O projeto rende R$ 800 mil por ano em investimentos. Segundo a ONG, os resultados já são perceptíveis. Hoje são 24 propriedades engajadas, houve a conservação de 1.100 hectares e 70 hectares com a restauração da vegetação nativa.
"A recuperação de funções ecossistêmicas vem a longo prazo. Em São Paulo, o monitoramento teria de ser numa escala muito maior e de forma local, porque Camboriú é uma bacia pequena. A Sabesp não tem que pagar a conta toda, mas deve tomar a liderança para arregimentar parceiros".

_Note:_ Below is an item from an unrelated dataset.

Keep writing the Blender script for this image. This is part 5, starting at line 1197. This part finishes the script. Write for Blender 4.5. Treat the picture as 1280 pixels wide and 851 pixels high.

O investimento que viria da tarifa seria empregado no aumento da cobertura vegetal e florestal para diminuir erosão e quantidade de sedimentos e assim aumentar a qualidade da água, também incentivo financeiro a pequenos produtores agrícolas para manejo adequado da água e do solo, sem uso de agrotóxicos, e para emprego de novas tecnologias mais eficientes.
Segundo os pesquisadores, a recuperação dos mananciais não significa plantar árvores em todos os lugares, uma vez que seria inviável, mas sim em áreas consideradas prioritárias e já degradadas.
Para Guilherme Checco, a preocupação sempre recai sobre quem paga a conta: "É possível calibrar os valores entre a rede de consumidores. É uma fronteira de inovação no Brasil e as empresas reconhecem a importância. Não é só papo de ambientalistas. Mas ninguém dá cheque em branco. Para ser parceiro e viabilizar o investimento, tem que saber para onde vai".
O outro lado
A Sabesp informou que não comenta o assunto de revisão tarifária porque segue as orientações repassadas pela Arsesp e disse não conhecer a proposta apresentada pelas entidades de meio ambiente.
Já a Arsesp afirmou que realiza um modelo regulatório para implementação de um programa voltado à conservação de mananciais por meio de um fundo com recursos dos municípios conveniados à agência reguladora.
"O processo encontra-se em análise jurídica pelos procuradores do Estado. Assim que o estudo for concluído, ele será apresentado e amplamente discutido com a sociedade", informou o órgão em nota.